Required task:
Locate all lines with the word "scene" and copy them out.

────

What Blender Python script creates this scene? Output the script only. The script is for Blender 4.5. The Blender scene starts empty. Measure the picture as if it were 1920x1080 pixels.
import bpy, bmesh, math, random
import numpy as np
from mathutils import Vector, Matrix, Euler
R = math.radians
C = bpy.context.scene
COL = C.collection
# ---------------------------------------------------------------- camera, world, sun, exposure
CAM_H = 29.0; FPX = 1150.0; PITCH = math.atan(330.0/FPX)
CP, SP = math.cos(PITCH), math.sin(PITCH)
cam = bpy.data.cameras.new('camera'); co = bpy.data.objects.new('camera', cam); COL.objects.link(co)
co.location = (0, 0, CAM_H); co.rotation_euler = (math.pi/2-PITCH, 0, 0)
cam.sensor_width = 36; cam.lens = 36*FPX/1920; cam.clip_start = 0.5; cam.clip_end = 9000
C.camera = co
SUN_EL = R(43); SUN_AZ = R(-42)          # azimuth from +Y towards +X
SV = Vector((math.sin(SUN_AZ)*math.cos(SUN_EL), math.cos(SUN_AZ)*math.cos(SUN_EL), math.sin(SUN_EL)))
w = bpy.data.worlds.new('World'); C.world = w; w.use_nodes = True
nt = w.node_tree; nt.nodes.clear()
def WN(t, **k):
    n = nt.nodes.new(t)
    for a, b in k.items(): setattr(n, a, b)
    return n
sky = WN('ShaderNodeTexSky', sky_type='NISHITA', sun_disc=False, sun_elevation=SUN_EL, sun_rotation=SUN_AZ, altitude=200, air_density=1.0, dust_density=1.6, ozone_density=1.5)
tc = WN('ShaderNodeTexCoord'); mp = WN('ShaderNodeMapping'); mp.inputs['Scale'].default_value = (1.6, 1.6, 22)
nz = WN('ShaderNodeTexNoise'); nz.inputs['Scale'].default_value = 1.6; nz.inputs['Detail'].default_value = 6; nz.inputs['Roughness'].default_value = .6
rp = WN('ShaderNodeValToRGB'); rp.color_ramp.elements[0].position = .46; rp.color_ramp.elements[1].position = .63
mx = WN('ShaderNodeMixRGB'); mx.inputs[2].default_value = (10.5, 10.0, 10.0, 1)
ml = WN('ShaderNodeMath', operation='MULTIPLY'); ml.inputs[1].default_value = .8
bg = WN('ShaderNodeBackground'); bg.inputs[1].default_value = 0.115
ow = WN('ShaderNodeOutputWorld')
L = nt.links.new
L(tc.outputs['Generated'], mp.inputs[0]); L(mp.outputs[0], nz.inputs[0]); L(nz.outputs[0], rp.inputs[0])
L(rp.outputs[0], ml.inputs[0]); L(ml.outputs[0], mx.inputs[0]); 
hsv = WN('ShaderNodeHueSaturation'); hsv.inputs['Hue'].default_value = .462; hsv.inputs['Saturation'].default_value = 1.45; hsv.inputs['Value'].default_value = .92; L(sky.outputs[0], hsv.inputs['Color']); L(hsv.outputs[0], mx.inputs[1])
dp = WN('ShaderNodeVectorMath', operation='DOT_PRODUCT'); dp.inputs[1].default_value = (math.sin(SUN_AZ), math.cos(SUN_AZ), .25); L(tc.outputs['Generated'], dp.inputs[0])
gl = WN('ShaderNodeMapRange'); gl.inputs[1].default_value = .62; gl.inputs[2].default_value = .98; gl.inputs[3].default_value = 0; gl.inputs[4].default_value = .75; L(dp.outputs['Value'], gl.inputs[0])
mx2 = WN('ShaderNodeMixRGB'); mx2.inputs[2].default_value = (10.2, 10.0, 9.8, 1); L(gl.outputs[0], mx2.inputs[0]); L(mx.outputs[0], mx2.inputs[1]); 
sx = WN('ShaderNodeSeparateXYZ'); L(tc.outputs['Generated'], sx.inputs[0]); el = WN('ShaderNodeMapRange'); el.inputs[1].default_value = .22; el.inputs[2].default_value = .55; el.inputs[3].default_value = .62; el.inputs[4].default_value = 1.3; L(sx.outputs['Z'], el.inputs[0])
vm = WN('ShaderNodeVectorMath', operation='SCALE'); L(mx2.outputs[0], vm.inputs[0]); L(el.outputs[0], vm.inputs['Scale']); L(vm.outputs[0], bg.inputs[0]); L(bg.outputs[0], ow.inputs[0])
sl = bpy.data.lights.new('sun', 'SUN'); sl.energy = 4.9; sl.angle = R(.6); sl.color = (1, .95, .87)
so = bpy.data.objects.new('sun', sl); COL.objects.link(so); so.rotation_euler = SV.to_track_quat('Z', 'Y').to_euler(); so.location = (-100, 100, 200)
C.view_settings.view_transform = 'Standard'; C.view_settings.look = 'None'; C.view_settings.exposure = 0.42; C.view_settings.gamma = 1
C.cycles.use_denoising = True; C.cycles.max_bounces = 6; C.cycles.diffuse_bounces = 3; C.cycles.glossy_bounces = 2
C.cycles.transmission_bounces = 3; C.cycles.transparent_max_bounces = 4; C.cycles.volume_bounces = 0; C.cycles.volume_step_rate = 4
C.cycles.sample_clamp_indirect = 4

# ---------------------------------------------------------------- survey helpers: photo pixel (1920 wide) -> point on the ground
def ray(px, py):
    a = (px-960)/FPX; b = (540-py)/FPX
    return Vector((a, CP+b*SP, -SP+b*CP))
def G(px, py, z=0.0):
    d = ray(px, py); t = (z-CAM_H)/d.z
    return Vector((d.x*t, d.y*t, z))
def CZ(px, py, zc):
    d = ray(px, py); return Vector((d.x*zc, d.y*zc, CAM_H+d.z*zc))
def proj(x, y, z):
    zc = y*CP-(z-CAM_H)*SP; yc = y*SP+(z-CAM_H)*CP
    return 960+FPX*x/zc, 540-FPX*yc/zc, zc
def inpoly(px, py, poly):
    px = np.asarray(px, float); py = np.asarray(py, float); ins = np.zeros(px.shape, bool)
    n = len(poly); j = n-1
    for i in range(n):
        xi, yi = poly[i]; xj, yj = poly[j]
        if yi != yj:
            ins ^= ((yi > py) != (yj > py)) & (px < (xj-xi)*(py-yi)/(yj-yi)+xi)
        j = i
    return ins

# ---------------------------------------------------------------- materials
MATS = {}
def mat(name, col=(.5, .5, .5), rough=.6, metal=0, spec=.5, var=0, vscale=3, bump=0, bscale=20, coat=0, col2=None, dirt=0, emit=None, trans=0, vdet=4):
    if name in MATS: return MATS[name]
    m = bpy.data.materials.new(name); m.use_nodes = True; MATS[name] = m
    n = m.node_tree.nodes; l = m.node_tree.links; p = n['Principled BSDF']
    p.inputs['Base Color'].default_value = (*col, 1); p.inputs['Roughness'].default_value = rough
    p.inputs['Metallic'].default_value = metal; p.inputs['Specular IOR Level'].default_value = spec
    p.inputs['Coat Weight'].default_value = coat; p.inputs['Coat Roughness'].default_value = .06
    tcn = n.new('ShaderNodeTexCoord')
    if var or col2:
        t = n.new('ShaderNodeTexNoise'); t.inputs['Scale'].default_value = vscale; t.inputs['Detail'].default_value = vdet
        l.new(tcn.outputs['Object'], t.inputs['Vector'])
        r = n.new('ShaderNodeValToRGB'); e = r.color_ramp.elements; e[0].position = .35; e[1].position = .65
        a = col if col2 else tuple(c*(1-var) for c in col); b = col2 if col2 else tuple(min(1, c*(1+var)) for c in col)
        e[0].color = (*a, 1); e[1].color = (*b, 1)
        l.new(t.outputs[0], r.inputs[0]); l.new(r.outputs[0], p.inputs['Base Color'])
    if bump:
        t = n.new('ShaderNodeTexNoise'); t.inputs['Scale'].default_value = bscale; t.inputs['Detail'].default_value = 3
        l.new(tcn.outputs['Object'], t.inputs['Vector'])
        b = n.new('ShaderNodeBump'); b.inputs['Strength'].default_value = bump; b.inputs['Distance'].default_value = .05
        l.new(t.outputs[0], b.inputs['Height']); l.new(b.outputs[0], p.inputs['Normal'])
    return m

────

Finished task:
What Blender Python script creates this scene? Output the script only. The script is for Blender 4.5. The Blender scene starts empty. Measure the picture as if it were 1920x1080 pixels.
C = bpy.context.scene